--- Start PROVIDED DATA ---

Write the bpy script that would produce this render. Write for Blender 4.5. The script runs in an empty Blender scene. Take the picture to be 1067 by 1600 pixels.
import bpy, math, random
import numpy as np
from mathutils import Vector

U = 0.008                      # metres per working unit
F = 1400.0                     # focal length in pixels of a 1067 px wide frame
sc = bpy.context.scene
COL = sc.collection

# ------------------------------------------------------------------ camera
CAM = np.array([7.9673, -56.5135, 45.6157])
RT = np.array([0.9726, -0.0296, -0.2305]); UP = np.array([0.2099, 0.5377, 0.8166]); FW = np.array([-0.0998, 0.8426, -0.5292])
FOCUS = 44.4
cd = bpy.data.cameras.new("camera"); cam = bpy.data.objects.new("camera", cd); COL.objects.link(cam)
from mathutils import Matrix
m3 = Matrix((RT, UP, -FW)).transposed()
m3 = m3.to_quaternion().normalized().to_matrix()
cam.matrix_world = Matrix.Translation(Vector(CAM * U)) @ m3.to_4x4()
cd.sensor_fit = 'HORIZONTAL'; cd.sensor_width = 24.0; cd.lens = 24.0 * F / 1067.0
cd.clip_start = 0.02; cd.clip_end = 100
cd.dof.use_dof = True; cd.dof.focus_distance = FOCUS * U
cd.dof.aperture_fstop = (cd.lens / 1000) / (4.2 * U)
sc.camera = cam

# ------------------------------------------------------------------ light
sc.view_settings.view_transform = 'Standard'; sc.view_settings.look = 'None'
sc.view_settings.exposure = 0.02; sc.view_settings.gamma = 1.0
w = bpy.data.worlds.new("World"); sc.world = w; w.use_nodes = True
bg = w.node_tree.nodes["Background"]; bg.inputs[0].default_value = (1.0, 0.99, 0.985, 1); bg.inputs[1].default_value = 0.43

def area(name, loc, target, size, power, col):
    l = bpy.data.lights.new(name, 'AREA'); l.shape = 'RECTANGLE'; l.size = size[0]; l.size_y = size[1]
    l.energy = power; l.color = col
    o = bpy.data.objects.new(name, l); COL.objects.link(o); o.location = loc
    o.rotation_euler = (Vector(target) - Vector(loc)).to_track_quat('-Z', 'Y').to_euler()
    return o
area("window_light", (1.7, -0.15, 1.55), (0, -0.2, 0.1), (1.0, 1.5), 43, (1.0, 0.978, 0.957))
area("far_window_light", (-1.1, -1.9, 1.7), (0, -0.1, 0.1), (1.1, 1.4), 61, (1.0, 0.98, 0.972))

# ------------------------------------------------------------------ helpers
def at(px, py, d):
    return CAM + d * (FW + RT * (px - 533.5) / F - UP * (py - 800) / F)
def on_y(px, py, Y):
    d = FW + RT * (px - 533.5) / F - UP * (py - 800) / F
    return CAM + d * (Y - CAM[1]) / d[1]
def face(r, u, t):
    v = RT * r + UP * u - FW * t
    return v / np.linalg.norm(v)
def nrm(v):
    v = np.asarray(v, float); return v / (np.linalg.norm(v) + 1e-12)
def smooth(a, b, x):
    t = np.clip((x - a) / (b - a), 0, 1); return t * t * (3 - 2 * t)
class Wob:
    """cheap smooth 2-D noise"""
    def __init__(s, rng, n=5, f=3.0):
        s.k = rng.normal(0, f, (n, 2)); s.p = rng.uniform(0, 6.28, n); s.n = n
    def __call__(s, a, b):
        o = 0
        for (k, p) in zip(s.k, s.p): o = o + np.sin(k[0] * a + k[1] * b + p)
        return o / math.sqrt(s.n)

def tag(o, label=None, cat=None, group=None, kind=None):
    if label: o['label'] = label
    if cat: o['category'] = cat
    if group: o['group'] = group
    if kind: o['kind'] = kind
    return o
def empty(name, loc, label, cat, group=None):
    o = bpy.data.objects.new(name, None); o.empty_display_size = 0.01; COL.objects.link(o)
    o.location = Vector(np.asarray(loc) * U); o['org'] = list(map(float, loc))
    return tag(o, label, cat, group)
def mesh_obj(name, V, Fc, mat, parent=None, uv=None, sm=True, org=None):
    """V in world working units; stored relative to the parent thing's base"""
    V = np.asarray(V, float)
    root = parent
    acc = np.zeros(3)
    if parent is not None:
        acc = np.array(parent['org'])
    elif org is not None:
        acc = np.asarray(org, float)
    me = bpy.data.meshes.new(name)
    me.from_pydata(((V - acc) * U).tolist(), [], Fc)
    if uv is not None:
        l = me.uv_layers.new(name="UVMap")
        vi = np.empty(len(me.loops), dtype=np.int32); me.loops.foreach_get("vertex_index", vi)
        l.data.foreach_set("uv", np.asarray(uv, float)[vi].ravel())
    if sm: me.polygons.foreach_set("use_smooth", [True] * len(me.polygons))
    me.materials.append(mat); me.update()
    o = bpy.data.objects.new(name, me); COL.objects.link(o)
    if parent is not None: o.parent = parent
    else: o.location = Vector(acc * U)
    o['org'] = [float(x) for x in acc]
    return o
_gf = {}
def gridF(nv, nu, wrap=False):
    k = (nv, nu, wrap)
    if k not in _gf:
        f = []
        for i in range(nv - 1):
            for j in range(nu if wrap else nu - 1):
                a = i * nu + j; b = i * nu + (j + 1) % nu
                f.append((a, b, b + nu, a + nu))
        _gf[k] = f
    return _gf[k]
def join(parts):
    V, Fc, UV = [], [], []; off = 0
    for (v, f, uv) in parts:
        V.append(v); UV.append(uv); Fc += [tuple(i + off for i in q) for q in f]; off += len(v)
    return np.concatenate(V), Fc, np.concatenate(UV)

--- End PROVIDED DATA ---

EXERCISE:
Starting at the top of the data above, repeat every line exactly until the line containing "bg.inputs[1].default_value = 0.43" has been given, then stop.

THE REPLY:
Write the bpy script that would produce this render. Write for Blender 4.5. The script runs in an empty Blender scene. Take the picture to be 1067 by 1600 pixels.
import bpy, math, random
import numpy as np
from mathutils import Vector

U = 0.008                      # metres per working unit
F = 1400.0                     # focal length in pixels of a 1067 px wide frame
sc = bpy.context.scene
COL = sc.collection

# ------------------------------------------------------------------ camera
CAM = np.array([7.9673, -56.5135, 45.6157])
RT = np.array([0.9726, -0.0296, -0.2305]); UP = np.array([0.2099, 0.5377, 0.8166]); FW = np.array([-0.0998, 0.8426, -0.5292])
FOCUS = 44.4
cd = bpy.data.cameras.new("camera"); cam = bpy.data.objects.new("camera", cd); COL.objects.link(cam)
from mathutils import Matrix
m3 = Matrix((RT, UP, -FW)).transposed()
m3 = m3.to_quaternion().normalized().to_matrix()
cam.matrix_world = Matrix.Translation(Vector(CAM * U)) @ m3.to_4x4()
cd.sensor_fit = 'HORIZONTAL'; cd.sensor_width = 24.0; cd.lens = 24.0 * F / 1067.0
cd.clip_start = 0.02; cd.clip_end = 100
cd.dof.use_dof = True; cd.dof.focus_distance = FOCUS * U
cd.dof.aperture_fstop = (cd.lens / 1000) / (4.2 * U)
sc.camera = cam

# ------------------------------------------------------------------ light
sc.view_settings.view_transform = 'Standard'; sc.view_settings.look = 'None'
sc.view_settings.exposure = 0.02; sc.view_settings.gamma = 1.0
w = bpy.data.worlds.new("World"); sc.world = w; w.use_nodes = True
bg = w.node_tree.nodes["Background"]; bg.inputs[0].default_value = (1.0, 0.99, 0.985, 1); bg.inputs[1].default_value = 0.43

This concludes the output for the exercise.